The reasons for Norton’s dismissal have never been made public, but the matter is the subject of an informational forum in Hartford Wednesday by the legislature’s Higher Education and Employment Advancement Committee. At the 1 p.m. forum at the Legislative Office Building, lawmakers also plan to ask about a policy allowing the university chancellor to dismiss presidents without a vote of the system’s Board of Trustees.

Only weeks after that policy was adopted last fall,  Carter notified Norton that she would be dismissed. The chancellor oversees four CSU campuses, including Southern’s campus in New Haven.

In a letter to the foundation board, Frew said, “I am deeply disturbed with the behavior of Chancellor Carter in removing Cheryl as our president,” he wrote. “In my opinion she has changed, for the better, the character and motivation of Faculty, Staff, and Students.”

Some faculty members had urged Carter to choose someone from Southern as an interim replacement for Norton, but Carter instead selected Stanley Battle, former president of North Carolina Agricultural and Technical State University. Battle and Carter were colleagues at Eastern Connecticut State University when Carter was Eastern’s president in the 1990s.

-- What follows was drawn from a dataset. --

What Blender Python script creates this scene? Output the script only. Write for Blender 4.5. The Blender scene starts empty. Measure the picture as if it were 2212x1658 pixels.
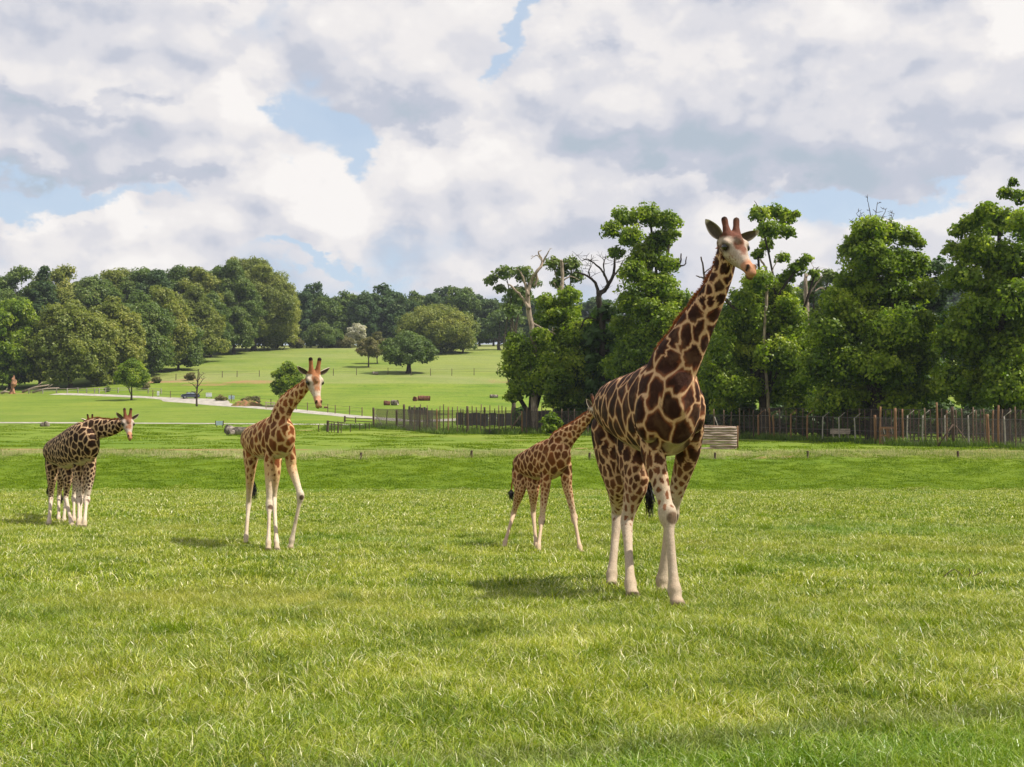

The CSU system announced Norton’s departure as a “retirement,” but documents obtained by The Mirror indicated that Norton, 61, had been forced out and had negotiated a settlement with the CSU system.

Under terms of her settlement, Norton will be on paid leave beginning June 1. She will retain the title of president and remain on the university’s payroll for a year at her annual salary of $285,200.  During that time, the university also will pay Battle an annual salary of $280,200.

In his letter, Frew said he hoped both Carter and the CSU Board of Trustees would be removed from office.

“We now have a Chancellor who is acting as a Super President, micromanaging the affairs of the campuses. . . . In this time of financial crisis we cannot afford this arrogance and incompetence,” Frew wrote.

Carter, through a university spokesman, declined to comment.